Imagine trying on clothes in a dressing room where the temperature is forty-one degrees, humidity at 90% and not a hint of air? Jeanne nearly suffocated once while trying this in Napoli. She panicked as anyone from America would though the Italian’s seem to take sweating in stride.

Booking in at the Hilton

The next morning as soon as possible Piero booked me into the Hilton as his Uncle Tony at a measly sixty euro for a night. Soon thereafter we were back on his boat treading through the canals of Venice dodging this gondola and that delivery barge. Again, it was a sweltering hot day and the sun beat down on us. Sadly, to make matters worse, my camera had begun to fail me and no matter how much time I spent adjusting this setting or that, the camera would not shoot into direct light, the only light we had.

Murano at eye level

Recognizing that not everyone gets a personal and free tour at eye level, I took what pictures I could, though none, it seems, turned out to be particularly impressive. Piero announced that we would soon be out into open water and then we would catch a good breeze which should make the day more enjoyable and this was the case. He put up the canopy to cover us but the wind was so brisk that it broke a strap and left us with a pile of canvas. All of the time, I did my best to hide behind the skippers shadow. He took me across to Murano where they have the amazing glass factories. Next it was on to Burano an island made famous by its brightly colored houses. He made one more run to the first settlement in Venice where now only eighteen people live. The island was the first to be separated from the sea and provided a bastion against the invading hoards coming from the north.

My morning coffee taken here.

With pizza in a nearby restaurant our day ended. In the morning I packed and waited for Piero, Natasha and Cristiano to come by boat and take me to the station and off I would go to Verona for a day to myself before ministry in Trento.

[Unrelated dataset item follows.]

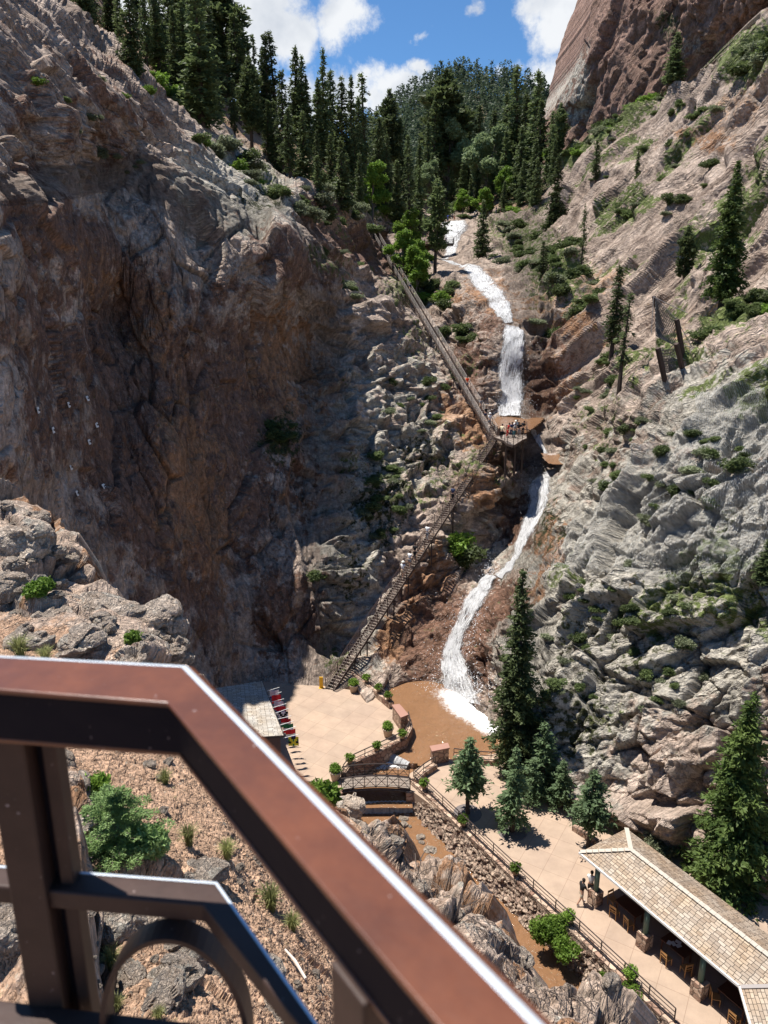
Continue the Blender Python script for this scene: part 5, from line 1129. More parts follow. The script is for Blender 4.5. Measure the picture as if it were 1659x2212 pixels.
# second wing of the roof, lower right
wing = empty('pavilion_wing', (F1.x, F1.y, 0)); tag(wing, 'corner wing of shingle roof running out of frame beyond the pavilion', 'roof wing'); o0w = Vector((F1.x, F1.y, 0))
dW = (g(1628, 2230, ZE)-F1).normalized(); nW = Vector((-dW.y, dW.x, 0)); nW = nW if nW.x > 0 else -nW
def PW_(a, p_, z): return dW*a+nW*p_+Vector((0, 0, z))
roofmesh('roof_slope', [[PW_(-.05, 0, ZE-.01), PW_(7, 0, ZE-.01), PW_(7, 2.6, ZR+.3), PW_(1.2, 2.6, ZR+.3), R1+o0-o0w]], M_shing, wing)
b = MB(); b.bar(PW_(-.1, -.04, ZE-.06), PW_(7, -.04, ZE-.06), .07, .13); b.build('gutter', M_white, wing)
b = MB(); b.bar(PW_(.1, 0, ZE+.04), R1+o0-o0w+Vector((0, 0, .05)), .2, .04); b.build('valley', M_steel, wing)
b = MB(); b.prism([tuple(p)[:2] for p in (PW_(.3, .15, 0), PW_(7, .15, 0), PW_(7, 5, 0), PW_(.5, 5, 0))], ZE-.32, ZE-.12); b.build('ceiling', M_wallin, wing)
for a_ in (1.6, 4.5):
    b = MB(); q = PW_(a_, .5, .48); b.box(q, (.62, .62, .94), math.atan2(dW.y, dW.x)); b.build('column_base', M_stone, wing); b = MB(); b.lathe((q.x, q.y, .95), [(.15, 0), (.15, 1.75)], 14); b.build('column', M_green, wing, True)
# chairs and tables
def chair():
    r = empty('wooden_chair', (0, 0, -500)); b = MB(); b.box((0, 0, .44), (.44, .42, .03)); b.build('seat', M_wood, r)
    for sx in (-1, 1):
        b = MB(); b.bar((sx*.2, -.18, 0), (sx*.2, -.18, .44), .035); b.build('leg', M_wood, r); b = MB(); b.bar((sx*.2, .2, 0), (sx*.2, .25, .92), .035); b.build('leg', M_wood, r)
    b = MB(); b.box((0, .25, .84), (.42, .03, .14)); b.box((0, .235, .62), (.38, .02, .06)); b.build('backrest', M_wood, r); r['category'] = 'chair'; return r
def table():
    r = empty('dining_table', (0, 0, -500)); b = MB(); b.box((0, 0, .74), (1.5, .8, .05)); b.build('tabletop', M_dkwood, r, bevel=.01)
    for sx in (-1, 1):
        for sy in (-1, 1): b = MB(); b.bar((sx*.66, sy*.32, 0), (sx*.66, sy*.32, .72), .06); b.build('leg', M_dkwood, r)
    r['category'] = 'table'; return r
c0 = chair(); t0_ = table(); rzA = math.atan2(dA.y, dA.x); fc = True; ftab = True
for a_, p_, lab in [(2.75, 1.35, 'dark wooden table nearest the pavilion corner'), (5.9, 1.4, 'dark wooden table with papers on it behind the second column'), (9.4, 1.35, 'dark wooden table near the far right end of the pavilion')]:
    q = PV(a_, p_, 0)+o0
    if ftab: t0_.location = q; t0_.rotation_euler = (0, 0, rzA); t0_['label'] = lab; t0_['group'] = 'tables under the pavilion'; ftab = False
    else: copy_tree(t0_, q, rzA, 1, lab, 'tables under the pavilion')
for a_, p_, rz, lab in [(2.35, .62, 3.3, 'wooden chair pushed to the front of the first pavilion table'), (3.35, .66, 2.9, 'wooden chair with a bag at the first pavilion table'), (5.95, .55, 3.05, 'light wooden chair standing out in front of the middle table'), (6.9, .9, 4.4, 'wooden chair at the side of the middle table'),
    (8.75, .75, 2.4, 'wooden chair turned sideways just right of the third column'), (9.95, .55, 3.1, 'light wooden chair in front of the last table'), (10.5, 1.2, 4.5, 'wooden chair in shade at the end of the last table'), (1.7, 1.2, 1.5, 'wooden chair at the left end of the first table')]:
    q = PV(a_, p_, 0)+o0
    if fc: c0.location = q; c0.rotation_euler = (0, 0, rzA+rz); c0['label'] = lab; c0['group'] = 'chairs under the pavilion'; fc = False
    else: copy_tree(c0, q, rzA+rz, 1, lab, 'chairs under the pavilion')
b = MB()
for k, (x, y, r_) in enumerate([(0, 0, .2), (.3, .1, .9), (.22, -.14, 1.9), (-.2, .05, 2.4)]): b.box((x, y, .006+.004*k), (.22, .3, .004), r_)
o = b.build('papers', M_white); q = PV(5.75, 1.3, .77)+o0; o.location = q; tag(o, 'white papers scattered on the middle pavilion table', 'papers')
# ================================================================ small hut with flags
ZH = 3.2
hA, hB, hC, hD = g(566, 1471, ZH+.55), g(612, 1588, ZH), g(560, 1608, ZH), g(480, 1505, ZH+.55)
hut = empty('ticket_hut', ((hA.x+hC.x)/2, (hA.y+hC.y)/2, 0)); tag(hut, 'small hut with pale shingled roof at the left edge of the plaza', 'hut'); hc0 = Vector(hut.location)
q_ = [p-hc0 for p in (hC-Vector((3.2, 0, -.4)), hB, hA, hD-Vector((2.6, 0, -.4)))]
roofmesh('roof', [q_], M_shing2, hut)
b = MB(); b.bar(q_[1]-Vector((0, 0, .1)), q_[2]-Vector((0, 0, .1)), .1, .16); b.bar(q_[0]-Vector((0, 0, .1)), q_[1]-Vector((0, 0, .1)), .1, .16); b.build('fascia', M_railf, hut)
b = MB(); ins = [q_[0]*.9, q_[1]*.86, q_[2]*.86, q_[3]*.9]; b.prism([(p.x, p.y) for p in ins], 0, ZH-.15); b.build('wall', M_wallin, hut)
def flagmesh(n, wdt, hgt, seed):
    rs = R(seed); v = []; f = []; nx, ny = 8, 5
    for j in range(ny):
        for i in range(nx): v.append((wdt*i/(nx-1), .07*sin(i*1.1+seed)*(i/nx), -hgt*j/(ny-1)-.08*wdt*i/(nx-1)))
    for j in range(ny-1):
        for i in range(nx-1): k = j*nx+i; f.append((k, k+1, k+nx+1, k+nx))
    me = bpy.data.meshes.new('cloth'); me.from_pydata(v, [], f); return me, nx, ny
FM = {k: mat('flag_'+k, c, .8) for k, c in dict(white=(.75, .75, .75), red=(.60, .02, .03), green=(.02, .18, .06), black=(.015, .015, .02), yellow=(.75, .60, .04), blue=(.04, .05, .30)).items()}
fl = [('white','white','blue','white flag nearest the cliff on the hut eave'),('red','red','red','plain red flag on the hut eave'),('white','white','red','white flag with a red band on the hut eave'),('red','blue','white','red and dark blue flag on the hut eave'),('white','black','white','black and white striped flag on the hut eave'),
      ('red','white','green','red, white and green flag hanging low on the hut eave'),('green','white','red','white flag with a green base, sixth along the eave'),('red','white','blue','white and purple flag near the front of the eave'),('green','yellow','black','green, yellow and black flag at the hut corner')]
dE = (q_[1]-q_[2])
for i, (a_, b_, c_, lab) in enumerate(fl):
    f = .16+.84*i/8; base = q_[2]+dE*f+hc0-Vector((0, 0, .25)); root = empty('flag', base, radians(12+7*sin(i*2.1))); tag(root, lab, 'flag', 'flags along the hut eave')
    mb = MB(); mb.bar((0, 0, 0), (1.15, 0, .25), .03); mb.build('pole', M_white, root)
    me, nx, ny = flagmesh(0, .75, .75, i); [me.materials.append(FM[k]) for k in (a_, b_, c_)]
    pi_ = [(min(2, j*3//(ny-1)) if i not in (8, 4) else (1 if abs(k-j*1.6) < 1.3 or abs(nx-2-k-j*1.6) < 1.3 else (0 if j % 2 else 2))) for j in range(ny-1) for k in range(nx-1)]
    me.polygons.foreach_set('material_index', pi_); o = bpy.data.objects.new('cloth', me); col.objects.link(o); o.parent = root; o.location = (.35, 0, .08)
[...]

My camera was failing fast while in Venice so some of the photos re pretty “Iffy.” Next, I do want you o know that the Five Star wound up costing me sixty Euro. This isn’t bad when one considers that my Two Star night in Milan cost the same amount. Here’s a picture of my exciting Two Star experience. It wasn’t only the room that was horrible. My next door neighbor was an African that called his friends on the phone in the middle of the night. Have you ever heard African’s talk on the phone? They scream.

Fishing with Jerry N. and Mark P. …

On one of the mornings I drove out to White Lake with Jerry N.. There in Packenham we met Mark P. for breakfast and then out to the cottage where we launched for a morning of bass fishing. Frankly, we’re never sure how this might turn out but the truth is, White Lake

All Large Mouth

has rarely disappointed me. Such was the case today as the three of us landed about ten keepers before 1 in the afternoon. When cleaning fish the trick is to act incompetent. This will mean that Jerry and Mark will take over which they did. In the end I took back to Jeanne and the skillet about three pounds of dressed largemouth bass.

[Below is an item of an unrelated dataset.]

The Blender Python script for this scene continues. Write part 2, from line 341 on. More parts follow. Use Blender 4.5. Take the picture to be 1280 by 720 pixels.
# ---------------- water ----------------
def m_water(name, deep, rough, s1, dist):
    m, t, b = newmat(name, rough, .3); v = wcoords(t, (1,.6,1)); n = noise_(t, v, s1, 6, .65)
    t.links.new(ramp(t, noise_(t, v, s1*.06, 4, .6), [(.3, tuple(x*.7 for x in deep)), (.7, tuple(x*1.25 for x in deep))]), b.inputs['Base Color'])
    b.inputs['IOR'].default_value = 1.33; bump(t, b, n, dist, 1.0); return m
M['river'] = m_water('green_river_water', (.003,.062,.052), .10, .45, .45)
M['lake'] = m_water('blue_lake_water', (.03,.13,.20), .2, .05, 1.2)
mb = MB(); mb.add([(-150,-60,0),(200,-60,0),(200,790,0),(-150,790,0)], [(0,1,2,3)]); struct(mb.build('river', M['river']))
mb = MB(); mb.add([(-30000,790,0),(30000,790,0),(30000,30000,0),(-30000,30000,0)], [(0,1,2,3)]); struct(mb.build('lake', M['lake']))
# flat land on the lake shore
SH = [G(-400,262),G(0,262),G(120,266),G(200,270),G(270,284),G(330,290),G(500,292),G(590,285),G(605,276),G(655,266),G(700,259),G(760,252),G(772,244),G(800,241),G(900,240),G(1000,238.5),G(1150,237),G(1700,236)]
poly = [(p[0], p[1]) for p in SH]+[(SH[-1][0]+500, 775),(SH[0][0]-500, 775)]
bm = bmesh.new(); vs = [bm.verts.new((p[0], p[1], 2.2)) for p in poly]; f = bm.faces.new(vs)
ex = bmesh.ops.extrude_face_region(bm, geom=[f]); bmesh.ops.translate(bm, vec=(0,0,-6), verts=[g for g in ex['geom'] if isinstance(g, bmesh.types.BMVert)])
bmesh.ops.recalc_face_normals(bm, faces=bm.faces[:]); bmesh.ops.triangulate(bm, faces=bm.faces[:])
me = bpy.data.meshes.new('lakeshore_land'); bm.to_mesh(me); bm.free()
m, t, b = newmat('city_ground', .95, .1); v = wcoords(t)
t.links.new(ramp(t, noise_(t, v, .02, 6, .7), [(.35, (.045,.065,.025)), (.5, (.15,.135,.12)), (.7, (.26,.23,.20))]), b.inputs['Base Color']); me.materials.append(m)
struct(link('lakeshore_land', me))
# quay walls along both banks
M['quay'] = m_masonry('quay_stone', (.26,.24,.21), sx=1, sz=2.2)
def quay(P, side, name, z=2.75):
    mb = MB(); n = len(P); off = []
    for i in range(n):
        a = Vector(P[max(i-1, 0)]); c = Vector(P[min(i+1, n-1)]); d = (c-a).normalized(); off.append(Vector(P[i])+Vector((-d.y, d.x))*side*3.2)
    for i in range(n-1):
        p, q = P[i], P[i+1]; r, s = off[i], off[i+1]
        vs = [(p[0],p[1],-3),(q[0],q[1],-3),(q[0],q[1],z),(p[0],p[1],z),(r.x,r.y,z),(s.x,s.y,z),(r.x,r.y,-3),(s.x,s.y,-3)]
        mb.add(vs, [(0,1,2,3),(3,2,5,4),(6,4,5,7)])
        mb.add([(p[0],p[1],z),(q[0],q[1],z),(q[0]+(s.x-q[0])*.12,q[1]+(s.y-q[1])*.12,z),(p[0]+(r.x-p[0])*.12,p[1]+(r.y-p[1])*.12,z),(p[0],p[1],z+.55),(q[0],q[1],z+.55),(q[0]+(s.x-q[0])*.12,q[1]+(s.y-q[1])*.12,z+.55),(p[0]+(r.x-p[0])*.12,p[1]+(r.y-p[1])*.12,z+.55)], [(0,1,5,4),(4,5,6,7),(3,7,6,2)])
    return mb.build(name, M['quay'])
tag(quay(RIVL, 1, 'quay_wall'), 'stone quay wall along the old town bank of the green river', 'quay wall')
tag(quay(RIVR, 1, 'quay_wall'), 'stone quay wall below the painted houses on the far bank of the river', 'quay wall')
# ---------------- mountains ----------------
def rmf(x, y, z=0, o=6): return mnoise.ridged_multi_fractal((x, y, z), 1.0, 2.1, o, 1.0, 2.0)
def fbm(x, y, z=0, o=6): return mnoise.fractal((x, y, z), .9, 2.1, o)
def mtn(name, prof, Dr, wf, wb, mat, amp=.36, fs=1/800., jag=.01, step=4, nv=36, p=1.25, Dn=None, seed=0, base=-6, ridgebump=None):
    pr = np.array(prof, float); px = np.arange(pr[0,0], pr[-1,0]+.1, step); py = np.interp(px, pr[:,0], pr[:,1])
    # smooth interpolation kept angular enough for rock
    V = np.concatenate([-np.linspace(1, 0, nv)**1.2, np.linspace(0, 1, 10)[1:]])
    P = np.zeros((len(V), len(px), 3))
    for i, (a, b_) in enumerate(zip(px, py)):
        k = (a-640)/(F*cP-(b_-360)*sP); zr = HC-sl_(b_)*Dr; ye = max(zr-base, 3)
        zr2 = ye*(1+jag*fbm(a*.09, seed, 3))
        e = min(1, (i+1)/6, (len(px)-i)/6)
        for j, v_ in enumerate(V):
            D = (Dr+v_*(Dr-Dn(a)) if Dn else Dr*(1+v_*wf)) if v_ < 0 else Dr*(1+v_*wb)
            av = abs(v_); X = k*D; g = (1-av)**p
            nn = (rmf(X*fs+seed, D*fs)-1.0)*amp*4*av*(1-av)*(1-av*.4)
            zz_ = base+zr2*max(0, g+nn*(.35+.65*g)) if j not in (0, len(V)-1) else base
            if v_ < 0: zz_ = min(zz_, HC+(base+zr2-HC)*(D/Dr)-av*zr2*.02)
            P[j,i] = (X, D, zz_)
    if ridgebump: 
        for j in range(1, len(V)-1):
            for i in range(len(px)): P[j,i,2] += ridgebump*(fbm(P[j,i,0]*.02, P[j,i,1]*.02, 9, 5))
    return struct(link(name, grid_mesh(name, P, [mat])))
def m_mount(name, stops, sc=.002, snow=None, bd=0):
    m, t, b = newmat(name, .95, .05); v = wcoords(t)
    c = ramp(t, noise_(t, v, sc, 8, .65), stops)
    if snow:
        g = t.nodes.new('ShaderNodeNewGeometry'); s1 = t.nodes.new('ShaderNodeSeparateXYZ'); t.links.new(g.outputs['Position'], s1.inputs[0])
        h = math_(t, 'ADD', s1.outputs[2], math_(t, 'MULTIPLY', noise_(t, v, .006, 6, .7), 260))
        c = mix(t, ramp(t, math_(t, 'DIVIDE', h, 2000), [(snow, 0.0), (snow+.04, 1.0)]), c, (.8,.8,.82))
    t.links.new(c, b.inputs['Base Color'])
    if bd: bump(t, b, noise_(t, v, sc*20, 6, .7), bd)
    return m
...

Just several days before a violent storm blew across the lake knocking down huge pines and demolishing a number of cottages on the north shore.

Here’s a photo of some of the damage it caused.

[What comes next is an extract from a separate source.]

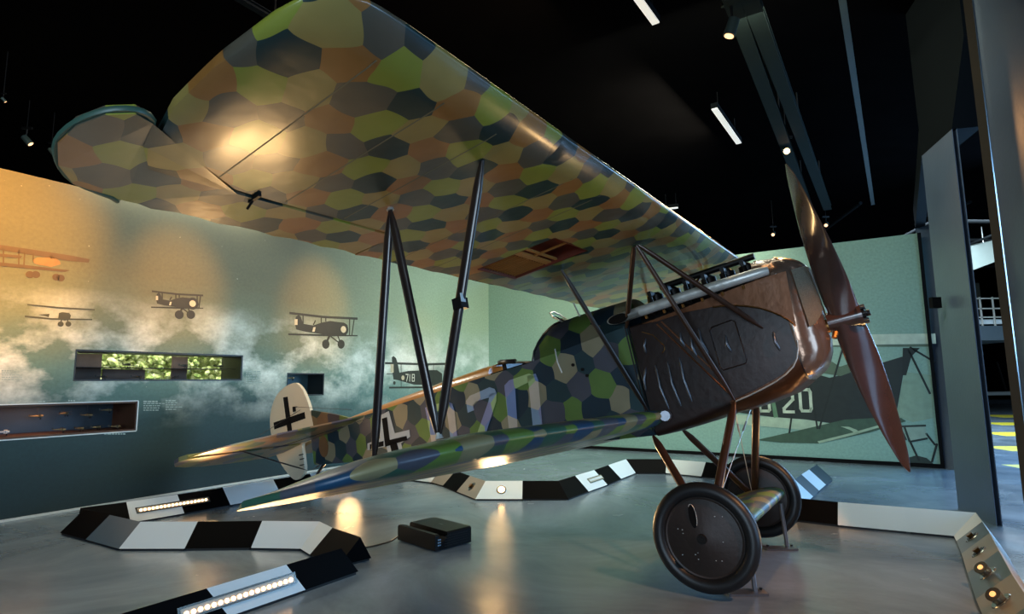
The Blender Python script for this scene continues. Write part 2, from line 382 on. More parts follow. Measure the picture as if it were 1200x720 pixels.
def plane_a(bm):
    P(bm, wl, [(-14, 285), (40, 293), (85, 300), (105, 304), (104, 308), (80, 306), (30, 298), (-14, 291)])
    P(bm, wl, [(-14, 306), (40, 312), (82, 317), (76, 319), (20, 314), (-14, 311)], .0025)
    P(bm, wl, [(-14, 296), (26, 300), (24, 303), (-14, 300)], .003)
    for p in (((4, 290), (4, 309)), ((22, 293), (22, 311)), ((39, 296), (39, 306)), ((60, 299), (60, 304)), ((29, 294), (28, 312))): Ln(bm, wl, p, .012)
    for c in ((35, 322), (42, 322), (66, 325), (71, 326)): D(bm, wl, c, .04)
def plane_a2(bm): P(bm, wl, [(38, 305), (44, 302), (56, 302), (62, 300), (70, 306), (71, 310), (60, 313), (48, 311), (40, 309)])
printed([('', I1, plane_a), ('printed_fuselage', ink('tan_print_ink', '7c6138'), plane_a2)], 'sepia twin wheeled biplane printed at the left edge of the mural')
def plane_b(bm):
    P(bm, wl, [(32, 356.5), (70, 360), (111, 362.5), (111, 364), (70, 362), (32, 358)]); P(bm, wl, [(29, 370), (60, 373), (108, 374), (108, 375.5), (60, 375), (29, 372)], .0025)
    P(bm, wl, [(69, 367), (73, 366), (81, 367), (83, 370), (82, 374), (76, 376), (68, 374)], .003); P(bm, wl, [(45, 369), (58, 368), (57, 372), (54, 371)], .0027)
    for p in (((72, 375), (71, 380)), ((79, 375), (80, 380))): Ln(bm, wl, p, .012)
    D(bm, wl, (71, 380), .03); D(bm, wl, (80, 380), .03)
printed([('', I2, plane_b)], 'small grey biplane printed low beside the sepia one')
def plane_c(f, ox, oy, s):
    T = lambda x, y: (ox+(x-208)*s, oy+(y-355)*s)
    def dark(bm):
        P(bm, f, [T(178, 340.5), (T(208, 344)), T(238, 345.5), T(238, 347.5), T(208, 346), T(178, 342.5)])
        P(bm, f, [T(177, 359.5), T(215, 360.5), T(238, 361), T(238, 362), T(215, 362), T(177, 361)], .0025)
        P(bm, f, [T(186, 343), T(188, 345), T(190, 351), T(199, 352.5), T(206, 350), T(214, 348.5), T(221, 349.5), T(226, 350), T(229, 352), T(229, 358), T(226, 361), T(216, 361.5), T(205, 360), T(192, 358), T(184, 356), T(183, 352), T(183.5, 345)], .003)
        D(bm, f, T(225.5, 356), .085*s, .004)
        for p in ((T(213, 361), T(210, 368)), (T(213, 361), T(222, 368)), (T(220, 360), T(223, 368)), (T(214, 361), T(210.5, 369)), (T(190, 342), T(190, 351)), (T(231, 346), T(231, 361)), (T(235, 347), T(233, 361)), (T(206, 345), T(206, 350)), (T(201, 348), T(199, 352)), (T(210, 346), T(210, 349))): Ln(bm, f, p, .017*s)
        D(bm, f, T(210, 369), .06*s); D(bm, f, T(223.5, 369), .06*s)
    def pale(bm):
        P(bm, f, [T(182.5, 347), T(185, 347), T(185, 352), T(182.5, 352)], .0045); P(bm, f, [T(199, 354), T(201, 354), T(200, 358), T(198, 358)], .0045)
        D(bm, f, T(225.5, 356), .045*s, .0052)
    return dark, pale
d_, p_ = plane_c(wl, 208, 355, 1.); printed([('', I3, d_), ('printed_highlight', I5, p_)], 'brown biplane printed in a warm pool of light above the window slot')
d_, p_ = plane_c(wl, 379, 385, 1.33); printed([('', I3, d_), ('printed_highlight', I5, p_)], 'dark biplane with spread wheels printed over grey smoke')
def plane_d(bm):
    P(bm, wl, [(451, 424.5), (500, 426), (533, 425), (533, 427.5), (500, 428.5), (451, 427)]); P(bm, wl, [(456, 453.5), (500, 453), (525, 453), (525, 455), (456, 455.5)], .0025)
    P(bm, wl, [(459, 419), (461, 417.5), (464, 420), (466, 427), (468, 437), (478, 435), (500, 434), (512, 434), (518, 438), (518, 448), (512, 452), (485, 451), (467, 446), (461, 445), (460, 438)], .003)
    for p in (((508, 426), (508, 434)), ((503, 427), (499, 434)), ((470, 426), (470, 454)), ((497, 452), (497, 458)), ((453, 438.5), (466, 438.5))): Ln(bm, wl, p, .015)
    D(bm, wl, (462, 449), .035)
def text_on(f, R_world, txt, px, h, mm, parent, name, zoff=.0065):
    cu = bpy.data.curves.new(name, 'FONT'); cu.body = txt; cu.size = h; cu.extrude = .0004; cu.offset = h*.012
    t = bpy.data.objects.new(name, cu); COL.objects.link(t); bpy.context.view_layer.update()
    me = bpy.data.meshes.new_from_object(t.evaluated_get(bpy.context.evaluated_depsgraph_get())); COL.objects.unlink(t); bpy.data.objects.remove(t)
    return me
d4 = printed([('', I4, plane_d)], 'dark biplane printed with the number 718 on its side')
def pale_d(bm):
    P(bm, wl, [(457.5, 427), (461, 427), (461, 437), (457.5, 437)], .0045)
    D(bm, wl, (472, 443), .045, .0045)
bm = bmesh.new(); pale_d(bm); obj('printed_highlight', bm, I5, d4, None)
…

Entry 4 / Norway and England

I don’t know where I am but it is pretty.

The left side of Smyrna Institute

I am here now. Wherever here is, I am there. I was picked up and delivered to my room in a lovely three-story building that houses the Smyrna Bible Institute. After getting settled I met the Headmaster, Reidar Gamst and a variety of students coming and going.

The right side of Smyrna Institute

Norway is and Norwegians are very much like Canada and Canadians. Yesterday we had a heat wave here. The snow (for the most part) is melted and the Norwegians have kicked off their shoes and like calves released from the long winter in the stall they are ready to party.

Everything is relative. In the south we know when it is warm and when it is not but northerners have no way to tell. At the first hint of warmth they are ready to go for a swim.

A Canadian was once asked by an Indonesian, “Do you have summer in Canada?” “Of course we have summer,” so said the Canadian chap. The Indonesian came back with this. “What do you do in the summer in Canada?” To which the Canadian replied, “Well, if it falls on a Sunday, we usually have a picnic.”

I owe this joke to Paul Strand who is not normally known for his joke telling. Paul Strand is a Minnesotan of direct Norwegian extraction who served as a missionary in Indonesia. The only thing I changed is this, he used Minnesotan for Canadian but the reality remains the same. Minnesota and Canada are interchangeable words.